Because Congress failed to reauthorize the farm bill earlier this year, many of the provisions of the previous 2014 farm bill expired at the end of the fiscal year on September 30, 2018, while others, such as the dairy support program, would have expired at the end of the calendar year. The budgetary impact of expiration of the farm bill varies, depending on how each program is funded. For example, crop insurance programs have permanent authorization so are not impacted. Discretionary spending programs can be extended via appropriations or a continuing resolution even if their authorizations expire. The Supplemental Nutrition Assistance Program (SNAP) is a mandatory program that is funded through appropriations acts, so it could also be continued after its authorizations run out.

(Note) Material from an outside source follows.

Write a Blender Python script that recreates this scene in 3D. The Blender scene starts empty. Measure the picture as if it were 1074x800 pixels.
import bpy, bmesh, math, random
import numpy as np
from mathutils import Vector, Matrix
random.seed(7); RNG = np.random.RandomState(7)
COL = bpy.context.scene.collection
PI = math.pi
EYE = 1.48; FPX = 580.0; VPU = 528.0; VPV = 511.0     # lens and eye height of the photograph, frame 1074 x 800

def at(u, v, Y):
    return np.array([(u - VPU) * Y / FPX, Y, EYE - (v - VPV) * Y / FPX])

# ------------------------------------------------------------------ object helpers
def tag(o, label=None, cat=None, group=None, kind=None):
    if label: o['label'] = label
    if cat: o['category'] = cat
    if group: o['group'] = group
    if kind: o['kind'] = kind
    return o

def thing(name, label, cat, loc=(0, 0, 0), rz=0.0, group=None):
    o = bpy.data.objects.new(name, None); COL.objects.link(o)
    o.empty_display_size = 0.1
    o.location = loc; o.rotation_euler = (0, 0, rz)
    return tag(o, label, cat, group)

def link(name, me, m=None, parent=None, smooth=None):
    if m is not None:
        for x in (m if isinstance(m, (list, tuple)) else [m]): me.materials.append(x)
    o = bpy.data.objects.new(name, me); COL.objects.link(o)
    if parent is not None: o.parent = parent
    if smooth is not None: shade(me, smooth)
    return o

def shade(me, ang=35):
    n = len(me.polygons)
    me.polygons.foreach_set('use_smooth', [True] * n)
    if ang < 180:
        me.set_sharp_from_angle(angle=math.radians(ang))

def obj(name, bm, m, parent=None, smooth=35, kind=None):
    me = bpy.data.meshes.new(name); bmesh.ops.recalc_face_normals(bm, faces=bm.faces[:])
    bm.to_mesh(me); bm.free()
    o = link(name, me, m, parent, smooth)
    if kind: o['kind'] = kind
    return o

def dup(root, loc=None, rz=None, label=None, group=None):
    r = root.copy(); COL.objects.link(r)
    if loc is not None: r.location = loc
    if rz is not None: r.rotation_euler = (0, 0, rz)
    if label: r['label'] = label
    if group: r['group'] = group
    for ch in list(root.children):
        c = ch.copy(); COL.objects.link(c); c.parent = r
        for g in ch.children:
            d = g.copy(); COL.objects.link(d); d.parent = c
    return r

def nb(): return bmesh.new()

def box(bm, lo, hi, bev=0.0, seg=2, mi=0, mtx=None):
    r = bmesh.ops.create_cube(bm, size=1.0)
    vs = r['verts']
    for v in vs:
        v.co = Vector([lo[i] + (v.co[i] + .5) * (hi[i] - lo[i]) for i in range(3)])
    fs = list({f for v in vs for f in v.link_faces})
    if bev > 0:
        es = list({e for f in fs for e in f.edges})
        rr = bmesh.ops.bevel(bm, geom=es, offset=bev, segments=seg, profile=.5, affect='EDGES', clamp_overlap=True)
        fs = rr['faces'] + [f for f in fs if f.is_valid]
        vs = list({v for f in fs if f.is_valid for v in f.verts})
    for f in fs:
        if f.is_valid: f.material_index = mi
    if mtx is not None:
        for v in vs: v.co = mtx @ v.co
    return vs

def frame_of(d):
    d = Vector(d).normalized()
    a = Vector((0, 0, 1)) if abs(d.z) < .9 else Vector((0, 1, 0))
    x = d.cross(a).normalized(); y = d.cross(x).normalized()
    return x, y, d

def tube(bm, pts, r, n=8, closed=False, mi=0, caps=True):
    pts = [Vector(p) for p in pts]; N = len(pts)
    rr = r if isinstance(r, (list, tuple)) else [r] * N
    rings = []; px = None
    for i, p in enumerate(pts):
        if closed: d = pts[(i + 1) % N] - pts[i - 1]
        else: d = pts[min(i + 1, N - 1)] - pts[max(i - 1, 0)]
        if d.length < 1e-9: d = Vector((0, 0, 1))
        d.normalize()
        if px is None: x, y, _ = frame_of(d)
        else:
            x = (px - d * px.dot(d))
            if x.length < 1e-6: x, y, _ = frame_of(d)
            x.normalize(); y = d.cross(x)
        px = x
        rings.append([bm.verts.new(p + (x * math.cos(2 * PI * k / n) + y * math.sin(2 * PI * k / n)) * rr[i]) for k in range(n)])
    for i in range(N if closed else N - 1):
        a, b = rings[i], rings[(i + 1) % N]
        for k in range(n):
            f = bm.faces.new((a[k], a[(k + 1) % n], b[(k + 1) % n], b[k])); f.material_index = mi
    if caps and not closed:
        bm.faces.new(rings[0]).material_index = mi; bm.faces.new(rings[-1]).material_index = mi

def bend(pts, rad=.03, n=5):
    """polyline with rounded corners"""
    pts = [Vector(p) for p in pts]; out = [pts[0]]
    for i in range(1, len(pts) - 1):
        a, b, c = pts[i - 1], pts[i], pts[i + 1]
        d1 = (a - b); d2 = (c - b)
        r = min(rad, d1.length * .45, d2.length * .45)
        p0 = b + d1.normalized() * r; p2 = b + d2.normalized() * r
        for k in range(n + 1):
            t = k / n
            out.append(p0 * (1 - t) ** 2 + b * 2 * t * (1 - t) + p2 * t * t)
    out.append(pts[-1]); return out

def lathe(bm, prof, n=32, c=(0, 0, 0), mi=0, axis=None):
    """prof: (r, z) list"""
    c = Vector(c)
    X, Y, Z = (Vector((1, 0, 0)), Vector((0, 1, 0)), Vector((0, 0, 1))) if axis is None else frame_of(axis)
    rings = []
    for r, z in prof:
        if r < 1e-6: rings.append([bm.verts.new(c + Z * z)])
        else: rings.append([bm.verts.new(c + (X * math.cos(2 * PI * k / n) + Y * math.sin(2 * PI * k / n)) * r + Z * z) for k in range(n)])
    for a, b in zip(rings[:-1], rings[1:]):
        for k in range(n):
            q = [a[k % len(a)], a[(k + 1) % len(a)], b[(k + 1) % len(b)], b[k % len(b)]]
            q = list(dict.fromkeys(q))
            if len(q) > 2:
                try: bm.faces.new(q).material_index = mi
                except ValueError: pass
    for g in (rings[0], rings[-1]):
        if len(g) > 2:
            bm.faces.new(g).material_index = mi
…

Mandatory commodity support programs would revert to permanent law dating back to 1938 and 1949. This would end subsidies for many commodities added more recently, including soybeans, peanuts, wool, mohair, sugar beets, sugar cane, dry peas, lentils, and chickpeas. But administering the remaining commodity supports under permanent law would create distortions, putting taxpayers and consumers at risk. Commodity support prices would be based on an outdated index set over 100 years and adjusted for inflation to current dollars. This would lead to a massive distortion of prices and billions of dollars in higher spending.

These programs could have been extended through a simple authorization, which is what happened when the 2008 farm bill expired in 2012: A one-year extension was enacted that prevented the commodity programs from reverting to their permanent authority, though the mandatory programs without a baseline did not get funding.

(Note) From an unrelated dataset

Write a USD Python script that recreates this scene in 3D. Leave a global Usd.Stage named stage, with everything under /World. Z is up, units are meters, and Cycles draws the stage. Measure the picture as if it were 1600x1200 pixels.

However, many mandatory programs would be unable to carry out any new operations once their authorizations have run out. In May 2018, the Congressional Research Service listed 39 programs funded at a total of $2.8 billion that would not have a baseline after 2018. These programs include conservation ($455 million), energy ($444 million), and research ($400 million).

This is significant because if these programs were allowed to expire, it would have shrunk the scoring baseline by $2.8 billion. This smaller budgetary pie was the primary impetus for Congress rushing through the farm bill during this lame duck session; the pot of money drops by several billion dollars the moment the clock strikes midnight on January 1, 2019.

Rushed Process

The Senate ended up voting on passage a week earlier than previously expected. This rushed process left Senators with no time to consider its fiscal impact as it proceeded to vote on legislation. As Daren Bakst of the Heritage Foundation observed, the Senate passed the bill “even though the cost of the bill wasn’t released before the vote (give or take a few minutes).”

When CBO did finally release its analysis, it estimated that the bill would cost $428.3 billion over five years ($1.8 billion more than CBO's April baseline) and $867.3 billion over the next decade. However, the total cost of the bill was unknown: CBO did not have time to estimate “the additional discretionary spending that would result from implementing [the farm bill conference report].”

The House took up the measure the very next day, giving Members less than one day to consider the implications of the faulty budget math. That’s a big gamble to take with taxpayer dollars, particularly as CBO reported on Monday that the federal budget deficit was $303 billion for the first two months of FY 2019.

The farm bill conference agreement left out many of the reforms that were included in an earlier version of the bill that passed the House, including a cap on commodity payments to high income farmers and tighter work-requirements on beneficiaries of SNAP. The conference agreement also retained a loophole allowing farm subsidies to flow to non-farmers, and even dramatically expanded it by adding cousins, nephews, nieces, and their spouses to the pool of eligible recipients.

Conclusion

The budget math for farm bills is typically precarious. CBO’s long-term estimates miss the mark due to market fluctuations and the unpredictability of natural disasters such as droughts or floods. By first inflating the farm bill’s baseline early in the year and later rushing to pass it before its baseline would shrink in 2019, it is apparent that Members subverted the original purpose of the budget analysis performed by CBO. Instead of using it as a guideline to help them budget responsibly, Congress gamed the process in order to squeeze out as many dollars from taxpayers as possible.

While much work needs to be done to improve CBO, the farm bill is proof that Congress and its perverted policymaking process needs just as much fixing.